Problem to solve. In the listing that follows, locate the line containing "Keep writing the" and the line containing "lettering('sign_lettering', w, x, z, cap, .21, gy". Retype exactly those two lines and every line between them, and nothing more.

━━━ Data entries

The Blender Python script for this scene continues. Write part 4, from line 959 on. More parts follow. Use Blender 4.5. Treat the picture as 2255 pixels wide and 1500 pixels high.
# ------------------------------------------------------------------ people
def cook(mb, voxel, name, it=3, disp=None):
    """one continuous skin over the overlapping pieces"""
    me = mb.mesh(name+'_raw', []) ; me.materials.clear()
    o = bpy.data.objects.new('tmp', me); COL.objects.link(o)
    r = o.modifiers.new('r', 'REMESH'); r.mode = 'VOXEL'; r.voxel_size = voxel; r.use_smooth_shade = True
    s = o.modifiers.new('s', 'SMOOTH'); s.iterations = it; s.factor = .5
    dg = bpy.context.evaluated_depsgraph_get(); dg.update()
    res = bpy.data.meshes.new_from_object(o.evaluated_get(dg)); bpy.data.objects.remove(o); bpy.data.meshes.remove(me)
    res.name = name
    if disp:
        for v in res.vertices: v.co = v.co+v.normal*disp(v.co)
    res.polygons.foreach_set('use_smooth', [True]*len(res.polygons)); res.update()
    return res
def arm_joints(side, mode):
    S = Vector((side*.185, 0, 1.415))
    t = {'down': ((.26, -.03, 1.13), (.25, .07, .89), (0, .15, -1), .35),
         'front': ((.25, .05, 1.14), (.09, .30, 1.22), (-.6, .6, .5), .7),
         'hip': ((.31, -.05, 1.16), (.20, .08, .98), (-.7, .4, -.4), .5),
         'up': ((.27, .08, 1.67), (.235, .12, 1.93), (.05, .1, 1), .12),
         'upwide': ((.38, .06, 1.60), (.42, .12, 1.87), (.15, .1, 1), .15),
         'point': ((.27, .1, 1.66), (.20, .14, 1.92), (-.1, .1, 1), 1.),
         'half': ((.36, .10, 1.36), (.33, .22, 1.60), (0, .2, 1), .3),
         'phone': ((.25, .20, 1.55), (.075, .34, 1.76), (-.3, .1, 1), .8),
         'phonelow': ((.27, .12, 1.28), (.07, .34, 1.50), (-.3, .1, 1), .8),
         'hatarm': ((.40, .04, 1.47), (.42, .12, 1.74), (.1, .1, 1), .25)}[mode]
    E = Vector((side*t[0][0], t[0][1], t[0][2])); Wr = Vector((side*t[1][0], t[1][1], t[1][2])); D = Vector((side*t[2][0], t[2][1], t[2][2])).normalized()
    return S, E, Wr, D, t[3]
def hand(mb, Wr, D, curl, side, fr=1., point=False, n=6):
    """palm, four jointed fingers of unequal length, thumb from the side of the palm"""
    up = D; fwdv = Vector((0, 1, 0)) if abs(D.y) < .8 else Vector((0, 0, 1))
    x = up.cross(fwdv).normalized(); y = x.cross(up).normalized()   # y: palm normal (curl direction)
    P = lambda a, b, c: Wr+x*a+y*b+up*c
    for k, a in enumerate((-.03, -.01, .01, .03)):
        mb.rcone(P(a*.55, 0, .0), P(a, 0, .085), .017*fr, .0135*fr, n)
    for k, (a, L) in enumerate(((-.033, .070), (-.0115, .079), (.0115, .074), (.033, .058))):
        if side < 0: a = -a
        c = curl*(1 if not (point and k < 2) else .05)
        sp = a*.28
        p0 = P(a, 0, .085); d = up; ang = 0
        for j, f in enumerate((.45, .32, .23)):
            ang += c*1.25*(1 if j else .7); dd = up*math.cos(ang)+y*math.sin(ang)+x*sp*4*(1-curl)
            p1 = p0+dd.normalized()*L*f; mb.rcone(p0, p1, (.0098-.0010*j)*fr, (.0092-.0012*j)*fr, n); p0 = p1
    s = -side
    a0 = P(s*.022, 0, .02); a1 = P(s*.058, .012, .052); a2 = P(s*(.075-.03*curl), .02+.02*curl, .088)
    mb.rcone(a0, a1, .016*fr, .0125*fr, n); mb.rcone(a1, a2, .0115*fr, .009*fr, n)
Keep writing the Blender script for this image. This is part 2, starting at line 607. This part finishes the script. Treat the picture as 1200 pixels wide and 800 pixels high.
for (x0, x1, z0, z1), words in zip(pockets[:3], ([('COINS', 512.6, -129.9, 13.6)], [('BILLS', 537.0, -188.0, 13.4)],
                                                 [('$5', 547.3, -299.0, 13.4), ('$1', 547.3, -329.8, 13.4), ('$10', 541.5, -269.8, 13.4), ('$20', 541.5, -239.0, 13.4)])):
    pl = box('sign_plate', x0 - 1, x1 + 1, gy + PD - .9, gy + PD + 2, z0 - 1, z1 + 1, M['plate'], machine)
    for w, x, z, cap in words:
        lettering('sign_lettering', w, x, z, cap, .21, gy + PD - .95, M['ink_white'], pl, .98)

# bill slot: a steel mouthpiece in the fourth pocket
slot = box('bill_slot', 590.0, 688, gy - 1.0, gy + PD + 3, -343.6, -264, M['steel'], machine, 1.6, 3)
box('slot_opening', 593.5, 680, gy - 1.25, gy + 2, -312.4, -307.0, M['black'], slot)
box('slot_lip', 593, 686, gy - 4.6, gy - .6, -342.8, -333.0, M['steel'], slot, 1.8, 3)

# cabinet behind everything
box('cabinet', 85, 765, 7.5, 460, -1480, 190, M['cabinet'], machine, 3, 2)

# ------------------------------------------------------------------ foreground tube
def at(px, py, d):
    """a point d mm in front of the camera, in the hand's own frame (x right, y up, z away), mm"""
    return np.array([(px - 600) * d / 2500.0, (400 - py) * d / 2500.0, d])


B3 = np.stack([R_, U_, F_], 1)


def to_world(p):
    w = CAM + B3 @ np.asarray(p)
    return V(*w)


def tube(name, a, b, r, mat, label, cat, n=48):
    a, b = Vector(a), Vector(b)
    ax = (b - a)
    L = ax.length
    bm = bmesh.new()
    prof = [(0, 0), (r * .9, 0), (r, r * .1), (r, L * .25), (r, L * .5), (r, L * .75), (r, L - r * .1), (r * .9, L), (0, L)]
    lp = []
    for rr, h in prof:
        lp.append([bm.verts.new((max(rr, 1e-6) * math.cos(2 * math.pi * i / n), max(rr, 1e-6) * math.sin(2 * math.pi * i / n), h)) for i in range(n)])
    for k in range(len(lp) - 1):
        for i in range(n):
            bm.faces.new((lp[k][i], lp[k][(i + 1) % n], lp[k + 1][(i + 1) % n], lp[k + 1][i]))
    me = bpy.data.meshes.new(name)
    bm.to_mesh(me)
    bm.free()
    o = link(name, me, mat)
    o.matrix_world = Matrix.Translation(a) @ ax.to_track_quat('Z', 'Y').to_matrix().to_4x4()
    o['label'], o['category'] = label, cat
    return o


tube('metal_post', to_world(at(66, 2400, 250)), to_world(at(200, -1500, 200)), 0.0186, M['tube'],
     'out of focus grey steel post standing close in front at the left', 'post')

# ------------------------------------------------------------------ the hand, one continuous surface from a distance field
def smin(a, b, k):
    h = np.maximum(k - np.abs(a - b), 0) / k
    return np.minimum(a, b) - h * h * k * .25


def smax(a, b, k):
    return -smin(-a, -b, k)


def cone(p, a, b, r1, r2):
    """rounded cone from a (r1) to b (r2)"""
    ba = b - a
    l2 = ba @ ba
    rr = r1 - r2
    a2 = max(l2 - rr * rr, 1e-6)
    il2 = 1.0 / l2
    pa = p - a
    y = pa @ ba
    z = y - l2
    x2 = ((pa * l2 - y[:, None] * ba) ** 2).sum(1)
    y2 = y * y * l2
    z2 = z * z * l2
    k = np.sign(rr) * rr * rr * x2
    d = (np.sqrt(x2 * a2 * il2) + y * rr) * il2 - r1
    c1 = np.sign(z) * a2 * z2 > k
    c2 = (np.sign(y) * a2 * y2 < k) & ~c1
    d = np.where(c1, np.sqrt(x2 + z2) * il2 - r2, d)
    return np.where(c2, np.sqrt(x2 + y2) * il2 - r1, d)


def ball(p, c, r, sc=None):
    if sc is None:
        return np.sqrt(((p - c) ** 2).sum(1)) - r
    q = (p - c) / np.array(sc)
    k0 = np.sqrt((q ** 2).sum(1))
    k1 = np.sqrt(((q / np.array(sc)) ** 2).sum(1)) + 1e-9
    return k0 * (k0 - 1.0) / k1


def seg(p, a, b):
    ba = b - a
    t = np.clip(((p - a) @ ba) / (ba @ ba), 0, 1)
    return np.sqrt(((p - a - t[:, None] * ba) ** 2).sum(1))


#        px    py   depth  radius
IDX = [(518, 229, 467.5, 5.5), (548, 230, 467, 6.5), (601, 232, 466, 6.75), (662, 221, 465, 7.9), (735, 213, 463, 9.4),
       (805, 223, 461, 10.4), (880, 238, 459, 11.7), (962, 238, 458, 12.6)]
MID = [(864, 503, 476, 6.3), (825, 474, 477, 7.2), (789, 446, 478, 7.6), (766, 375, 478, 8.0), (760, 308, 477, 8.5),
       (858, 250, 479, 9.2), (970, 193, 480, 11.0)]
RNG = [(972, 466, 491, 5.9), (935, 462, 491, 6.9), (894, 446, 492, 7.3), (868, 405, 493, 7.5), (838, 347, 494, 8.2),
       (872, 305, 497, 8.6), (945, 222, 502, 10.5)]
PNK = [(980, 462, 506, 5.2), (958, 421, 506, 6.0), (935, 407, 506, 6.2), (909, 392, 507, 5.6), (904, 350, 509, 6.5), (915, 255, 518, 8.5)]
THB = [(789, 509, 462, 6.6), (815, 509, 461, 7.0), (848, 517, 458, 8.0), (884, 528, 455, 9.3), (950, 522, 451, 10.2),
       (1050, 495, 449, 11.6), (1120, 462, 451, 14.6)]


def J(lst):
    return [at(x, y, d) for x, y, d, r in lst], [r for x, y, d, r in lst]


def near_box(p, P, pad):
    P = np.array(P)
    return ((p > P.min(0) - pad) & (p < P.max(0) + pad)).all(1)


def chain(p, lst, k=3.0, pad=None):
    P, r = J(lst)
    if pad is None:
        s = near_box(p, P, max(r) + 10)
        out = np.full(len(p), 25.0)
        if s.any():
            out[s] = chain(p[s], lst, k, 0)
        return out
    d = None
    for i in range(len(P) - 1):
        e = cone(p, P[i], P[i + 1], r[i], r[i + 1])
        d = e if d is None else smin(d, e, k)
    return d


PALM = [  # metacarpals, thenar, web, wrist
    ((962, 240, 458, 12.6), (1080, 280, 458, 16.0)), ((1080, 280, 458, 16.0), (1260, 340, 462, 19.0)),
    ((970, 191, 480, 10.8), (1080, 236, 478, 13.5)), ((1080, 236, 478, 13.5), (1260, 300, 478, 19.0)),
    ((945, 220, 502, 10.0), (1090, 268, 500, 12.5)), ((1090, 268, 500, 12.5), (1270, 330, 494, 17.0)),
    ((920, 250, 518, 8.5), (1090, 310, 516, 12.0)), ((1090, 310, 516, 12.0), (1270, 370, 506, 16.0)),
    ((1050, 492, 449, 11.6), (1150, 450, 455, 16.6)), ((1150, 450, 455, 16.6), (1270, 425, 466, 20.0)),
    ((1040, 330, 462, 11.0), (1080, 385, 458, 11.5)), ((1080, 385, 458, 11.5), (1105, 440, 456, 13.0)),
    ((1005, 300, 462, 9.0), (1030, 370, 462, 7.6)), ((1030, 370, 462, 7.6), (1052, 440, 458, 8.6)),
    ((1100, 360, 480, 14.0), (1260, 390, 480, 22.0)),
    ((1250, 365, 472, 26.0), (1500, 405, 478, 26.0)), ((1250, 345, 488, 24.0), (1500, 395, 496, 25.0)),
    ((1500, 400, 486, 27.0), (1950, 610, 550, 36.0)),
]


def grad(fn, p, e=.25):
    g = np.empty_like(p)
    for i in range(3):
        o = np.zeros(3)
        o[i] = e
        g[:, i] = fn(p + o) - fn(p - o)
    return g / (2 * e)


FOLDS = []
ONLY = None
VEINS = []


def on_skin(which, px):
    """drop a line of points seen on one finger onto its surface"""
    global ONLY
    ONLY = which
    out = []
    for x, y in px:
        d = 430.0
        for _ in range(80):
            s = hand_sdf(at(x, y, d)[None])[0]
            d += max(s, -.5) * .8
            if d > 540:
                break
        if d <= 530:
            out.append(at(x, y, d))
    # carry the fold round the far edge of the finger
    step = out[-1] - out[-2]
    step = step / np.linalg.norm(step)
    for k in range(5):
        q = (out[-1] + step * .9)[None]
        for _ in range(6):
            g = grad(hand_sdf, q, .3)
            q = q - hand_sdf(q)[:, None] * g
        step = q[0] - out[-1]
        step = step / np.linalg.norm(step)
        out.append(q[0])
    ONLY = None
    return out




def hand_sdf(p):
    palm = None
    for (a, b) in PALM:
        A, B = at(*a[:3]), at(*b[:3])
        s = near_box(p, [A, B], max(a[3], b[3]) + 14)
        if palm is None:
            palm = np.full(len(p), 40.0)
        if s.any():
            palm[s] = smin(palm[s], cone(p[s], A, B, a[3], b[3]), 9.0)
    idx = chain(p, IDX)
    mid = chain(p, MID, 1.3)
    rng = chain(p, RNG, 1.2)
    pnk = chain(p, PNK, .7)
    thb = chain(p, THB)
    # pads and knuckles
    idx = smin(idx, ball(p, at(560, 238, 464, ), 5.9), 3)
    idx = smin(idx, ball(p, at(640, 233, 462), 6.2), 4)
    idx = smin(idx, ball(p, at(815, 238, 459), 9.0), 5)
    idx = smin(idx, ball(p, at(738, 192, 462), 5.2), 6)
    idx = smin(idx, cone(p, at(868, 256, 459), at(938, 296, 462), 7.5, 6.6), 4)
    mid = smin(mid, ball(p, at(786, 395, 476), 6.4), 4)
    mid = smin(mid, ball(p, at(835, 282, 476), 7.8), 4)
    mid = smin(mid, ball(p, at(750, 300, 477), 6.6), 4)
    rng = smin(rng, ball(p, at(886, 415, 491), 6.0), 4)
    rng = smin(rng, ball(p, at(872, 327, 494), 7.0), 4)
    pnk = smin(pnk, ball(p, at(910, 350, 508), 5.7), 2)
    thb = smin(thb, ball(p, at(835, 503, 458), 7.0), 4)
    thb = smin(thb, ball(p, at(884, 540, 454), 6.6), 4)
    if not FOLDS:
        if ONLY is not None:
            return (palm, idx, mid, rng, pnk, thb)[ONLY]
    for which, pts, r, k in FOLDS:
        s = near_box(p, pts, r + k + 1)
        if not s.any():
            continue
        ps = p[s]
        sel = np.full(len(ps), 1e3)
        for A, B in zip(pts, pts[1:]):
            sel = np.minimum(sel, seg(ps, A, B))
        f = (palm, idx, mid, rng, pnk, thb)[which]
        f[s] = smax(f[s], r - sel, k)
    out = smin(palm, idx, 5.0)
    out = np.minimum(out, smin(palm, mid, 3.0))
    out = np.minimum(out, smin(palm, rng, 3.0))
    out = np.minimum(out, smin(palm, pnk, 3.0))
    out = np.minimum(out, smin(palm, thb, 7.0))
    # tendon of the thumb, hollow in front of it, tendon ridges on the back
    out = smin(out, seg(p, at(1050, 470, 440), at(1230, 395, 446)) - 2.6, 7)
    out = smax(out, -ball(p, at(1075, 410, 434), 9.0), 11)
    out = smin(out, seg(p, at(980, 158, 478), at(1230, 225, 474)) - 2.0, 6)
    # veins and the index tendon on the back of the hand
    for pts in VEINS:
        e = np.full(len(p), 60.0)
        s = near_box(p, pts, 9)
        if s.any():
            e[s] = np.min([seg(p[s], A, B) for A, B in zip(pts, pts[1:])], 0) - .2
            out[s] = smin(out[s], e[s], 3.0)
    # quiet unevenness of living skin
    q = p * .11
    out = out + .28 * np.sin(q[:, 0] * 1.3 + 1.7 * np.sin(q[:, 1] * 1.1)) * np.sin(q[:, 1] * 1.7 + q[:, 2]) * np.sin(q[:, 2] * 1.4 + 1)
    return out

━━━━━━

Solution.
Keep writing the Blender script for this image. This is part 2, starting at line 607. This part finishes the script. Treat the picture as 1200 pixels wide and 800 pixels high.
for (x0, x1, z0, z1), words in zip(pockets[:3], ([('COINS', 512.6, -129.9, 13.6)], [('BILLS', 537.0, -188.0, 13.4)],
                                                 [('$5', 547.3, -299.0, 13.4), ('$1', 547.3, -329.8, 13.4), ('$10', 541.5, -269.8, 13.4), ('$20', 541.5, -239.0, 13.4)])):
    pl = box('sign_plate', x0 - 1, x1 + 1, gy + PD - .9, gy + PD + 2, z0 - 1, z1 + 1, M['plate'], machine)
    for w, x, z, cap in words:
        lettering('sign_lettering', w, x, z, cap, .21, gy + PD - .95, M['ink_white'], pl, .98)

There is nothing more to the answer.